━━━━━ COLLECTED MATERIAL

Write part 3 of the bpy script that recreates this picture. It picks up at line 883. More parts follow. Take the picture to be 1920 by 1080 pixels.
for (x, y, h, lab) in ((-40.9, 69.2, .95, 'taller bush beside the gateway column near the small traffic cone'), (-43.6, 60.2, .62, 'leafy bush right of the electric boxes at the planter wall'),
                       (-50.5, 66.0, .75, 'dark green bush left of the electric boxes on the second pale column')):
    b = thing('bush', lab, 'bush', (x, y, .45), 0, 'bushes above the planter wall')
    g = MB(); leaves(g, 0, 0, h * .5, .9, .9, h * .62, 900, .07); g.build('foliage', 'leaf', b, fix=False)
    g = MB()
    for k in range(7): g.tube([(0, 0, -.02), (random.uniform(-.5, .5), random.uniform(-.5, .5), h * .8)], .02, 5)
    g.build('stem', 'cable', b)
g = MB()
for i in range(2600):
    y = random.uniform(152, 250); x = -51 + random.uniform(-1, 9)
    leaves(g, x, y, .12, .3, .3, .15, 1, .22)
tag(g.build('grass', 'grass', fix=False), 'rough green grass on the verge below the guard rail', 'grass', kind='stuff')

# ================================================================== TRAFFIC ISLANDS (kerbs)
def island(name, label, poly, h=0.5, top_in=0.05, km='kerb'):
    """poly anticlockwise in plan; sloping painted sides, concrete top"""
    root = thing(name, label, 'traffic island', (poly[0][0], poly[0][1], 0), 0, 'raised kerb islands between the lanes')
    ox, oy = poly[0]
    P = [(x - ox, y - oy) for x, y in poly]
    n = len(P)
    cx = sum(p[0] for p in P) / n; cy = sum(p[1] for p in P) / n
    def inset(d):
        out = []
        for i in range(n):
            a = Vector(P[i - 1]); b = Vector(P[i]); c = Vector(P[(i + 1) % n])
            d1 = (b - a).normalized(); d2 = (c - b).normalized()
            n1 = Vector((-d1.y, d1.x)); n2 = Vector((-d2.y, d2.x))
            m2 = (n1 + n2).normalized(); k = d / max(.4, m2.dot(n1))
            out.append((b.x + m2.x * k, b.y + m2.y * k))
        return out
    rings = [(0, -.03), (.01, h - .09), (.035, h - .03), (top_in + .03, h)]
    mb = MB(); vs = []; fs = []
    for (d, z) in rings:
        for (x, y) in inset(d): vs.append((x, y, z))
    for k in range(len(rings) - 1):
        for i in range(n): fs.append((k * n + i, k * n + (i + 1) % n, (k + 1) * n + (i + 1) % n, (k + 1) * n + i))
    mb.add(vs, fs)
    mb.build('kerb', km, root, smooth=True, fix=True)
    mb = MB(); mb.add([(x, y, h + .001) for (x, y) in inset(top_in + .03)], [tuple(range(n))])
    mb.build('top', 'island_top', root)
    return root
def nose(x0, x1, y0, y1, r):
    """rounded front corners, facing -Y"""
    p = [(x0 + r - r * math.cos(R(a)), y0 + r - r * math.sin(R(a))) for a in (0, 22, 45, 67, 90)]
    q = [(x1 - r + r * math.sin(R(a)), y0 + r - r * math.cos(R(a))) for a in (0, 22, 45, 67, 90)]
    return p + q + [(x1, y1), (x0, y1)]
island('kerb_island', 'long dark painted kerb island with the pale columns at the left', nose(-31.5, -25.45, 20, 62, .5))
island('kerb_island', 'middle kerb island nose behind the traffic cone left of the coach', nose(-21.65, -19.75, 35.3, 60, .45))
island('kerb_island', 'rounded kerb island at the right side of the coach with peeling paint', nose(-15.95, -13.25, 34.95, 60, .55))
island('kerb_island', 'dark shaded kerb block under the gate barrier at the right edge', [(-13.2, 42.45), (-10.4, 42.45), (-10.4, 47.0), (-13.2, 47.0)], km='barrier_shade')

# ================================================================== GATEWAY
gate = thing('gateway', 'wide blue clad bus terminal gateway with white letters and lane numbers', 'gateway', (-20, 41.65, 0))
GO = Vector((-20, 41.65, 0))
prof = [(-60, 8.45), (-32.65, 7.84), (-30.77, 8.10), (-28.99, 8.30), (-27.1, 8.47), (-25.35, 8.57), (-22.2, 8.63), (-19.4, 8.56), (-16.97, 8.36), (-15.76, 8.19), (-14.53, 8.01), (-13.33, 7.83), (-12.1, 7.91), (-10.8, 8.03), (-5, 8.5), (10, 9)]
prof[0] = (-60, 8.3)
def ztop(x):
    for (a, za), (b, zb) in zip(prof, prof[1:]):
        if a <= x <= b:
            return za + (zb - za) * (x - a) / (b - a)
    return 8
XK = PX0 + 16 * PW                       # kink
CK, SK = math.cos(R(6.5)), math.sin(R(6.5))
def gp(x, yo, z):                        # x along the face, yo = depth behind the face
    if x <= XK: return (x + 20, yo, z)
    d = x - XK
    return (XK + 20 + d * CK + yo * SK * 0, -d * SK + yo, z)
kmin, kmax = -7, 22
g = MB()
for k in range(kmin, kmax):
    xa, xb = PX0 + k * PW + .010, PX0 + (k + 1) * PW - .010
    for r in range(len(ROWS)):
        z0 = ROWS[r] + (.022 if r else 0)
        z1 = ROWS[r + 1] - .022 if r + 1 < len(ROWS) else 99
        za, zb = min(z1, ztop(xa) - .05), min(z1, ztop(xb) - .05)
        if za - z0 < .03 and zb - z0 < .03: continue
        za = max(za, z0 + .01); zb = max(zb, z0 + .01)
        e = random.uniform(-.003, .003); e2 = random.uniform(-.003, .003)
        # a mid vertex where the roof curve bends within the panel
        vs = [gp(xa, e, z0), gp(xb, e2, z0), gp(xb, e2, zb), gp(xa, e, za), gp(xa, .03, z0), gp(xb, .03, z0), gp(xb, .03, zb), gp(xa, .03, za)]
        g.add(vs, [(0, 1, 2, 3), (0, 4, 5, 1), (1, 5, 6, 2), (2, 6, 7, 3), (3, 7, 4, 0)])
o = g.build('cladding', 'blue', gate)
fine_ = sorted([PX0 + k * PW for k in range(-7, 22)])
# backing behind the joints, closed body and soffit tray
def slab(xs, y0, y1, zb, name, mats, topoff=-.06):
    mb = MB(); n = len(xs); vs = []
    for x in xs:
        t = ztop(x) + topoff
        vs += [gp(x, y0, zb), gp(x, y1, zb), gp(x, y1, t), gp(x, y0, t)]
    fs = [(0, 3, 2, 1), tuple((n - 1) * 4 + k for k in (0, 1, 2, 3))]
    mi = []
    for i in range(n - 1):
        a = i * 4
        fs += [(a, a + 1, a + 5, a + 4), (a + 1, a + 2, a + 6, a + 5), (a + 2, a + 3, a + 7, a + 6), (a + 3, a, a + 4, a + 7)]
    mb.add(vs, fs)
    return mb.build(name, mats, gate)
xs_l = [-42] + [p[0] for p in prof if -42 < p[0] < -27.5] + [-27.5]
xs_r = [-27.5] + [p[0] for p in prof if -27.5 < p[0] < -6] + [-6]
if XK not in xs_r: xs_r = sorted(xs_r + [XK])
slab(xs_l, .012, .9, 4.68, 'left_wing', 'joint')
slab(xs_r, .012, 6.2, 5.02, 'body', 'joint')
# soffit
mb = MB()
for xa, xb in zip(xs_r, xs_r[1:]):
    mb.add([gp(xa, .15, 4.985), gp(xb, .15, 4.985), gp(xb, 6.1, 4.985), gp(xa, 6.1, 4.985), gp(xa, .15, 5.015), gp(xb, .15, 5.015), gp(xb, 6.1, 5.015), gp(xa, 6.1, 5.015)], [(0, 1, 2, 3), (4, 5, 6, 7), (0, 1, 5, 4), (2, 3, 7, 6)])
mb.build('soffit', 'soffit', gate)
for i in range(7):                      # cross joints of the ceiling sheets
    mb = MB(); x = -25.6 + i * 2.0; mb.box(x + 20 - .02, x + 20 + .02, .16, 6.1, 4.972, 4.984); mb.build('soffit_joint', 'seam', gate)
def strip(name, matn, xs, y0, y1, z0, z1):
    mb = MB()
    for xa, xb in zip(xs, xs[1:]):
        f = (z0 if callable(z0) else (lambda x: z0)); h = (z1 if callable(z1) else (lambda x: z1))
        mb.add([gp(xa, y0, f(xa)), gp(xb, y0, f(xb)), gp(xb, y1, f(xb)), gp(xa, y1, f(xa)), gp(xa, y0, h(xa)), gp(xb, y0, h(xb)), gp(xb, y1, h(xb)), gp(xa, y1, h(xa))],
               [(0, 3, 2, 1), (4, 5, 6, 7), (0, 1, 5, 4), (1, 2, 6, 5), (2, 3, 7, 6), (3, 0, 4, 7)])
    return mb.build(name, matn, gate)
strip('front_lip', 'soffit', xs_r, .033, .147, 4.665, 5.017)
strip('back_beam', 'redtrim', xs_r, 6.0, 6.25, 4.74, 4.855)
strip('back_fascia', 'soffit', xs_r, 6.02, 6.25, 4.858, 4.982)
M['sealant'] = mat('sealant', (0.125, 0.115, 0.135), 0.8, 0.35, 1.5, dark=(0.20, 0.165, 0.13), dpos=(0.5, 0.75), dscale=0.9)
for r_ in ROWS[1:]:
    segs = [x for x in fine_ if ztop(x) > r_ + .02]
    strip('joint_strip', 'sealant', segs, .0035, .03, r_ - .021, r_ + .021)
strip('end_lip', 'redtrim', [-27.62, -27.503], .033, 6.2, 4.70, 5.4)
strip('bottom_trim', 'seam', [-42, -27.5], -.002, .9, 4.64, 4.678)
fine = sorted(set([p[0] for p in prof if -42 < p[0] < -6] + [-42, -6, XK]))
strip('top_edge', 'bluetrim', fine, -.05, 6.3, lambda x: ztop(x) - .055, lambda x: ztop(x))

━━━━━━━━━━

[EXERCISE GOAL] Word for word, reproduce the listing above from its start up to and including the line that has "tag(g.build('grass', 'grass', fix=False), 'rough". Give only those lines.

[TASK RESPONSE]
Write part 3 of the bpy script that recreates this picture. It picks up at line 883. More parts follow. Take the picture to be 1920 by 1080 pixels.
for (x, y, h, lab) in ((-40.9, 69.2, .95, 'taller bush beside the gateway column near the small traffic cone'), (-43.6, 60.2, .62, 'leafy bush right of the electric boxes at the planter wall'),
                       (-50.5, 66.0, .75, 'dark green bush left of the electric boxes on the second pale column')):
    b = thing('bush', lab, 'bush', (x, y, .45), 0, 'bushes above the planter wall')
    g = MB(); leaves(g, 0, 0, h * .5, .9, .9, h * .62, 900, .07); g.build('foliage', 'leaf', b, fix=False)
    g = MB()
    for k in range(7): g.tube([(0, 0, -.02), (random.uniform(-.5, .5), random.uniform(-.5, .5), h * .8)], .02, 5)
    g.build('stem', 'cable', b)
g = MB()
for i in range(2600):
    y = random.uniform(152, 250); x = -51 + random.uniform(-1, 9)
    leaves(g, x, y, .12, .3, .3, .15, 1, .22)
tag(g.build('grass', 'grass', fix=False), 'rough green grass on the verge below the guard rail', 'grass', kind='stuff')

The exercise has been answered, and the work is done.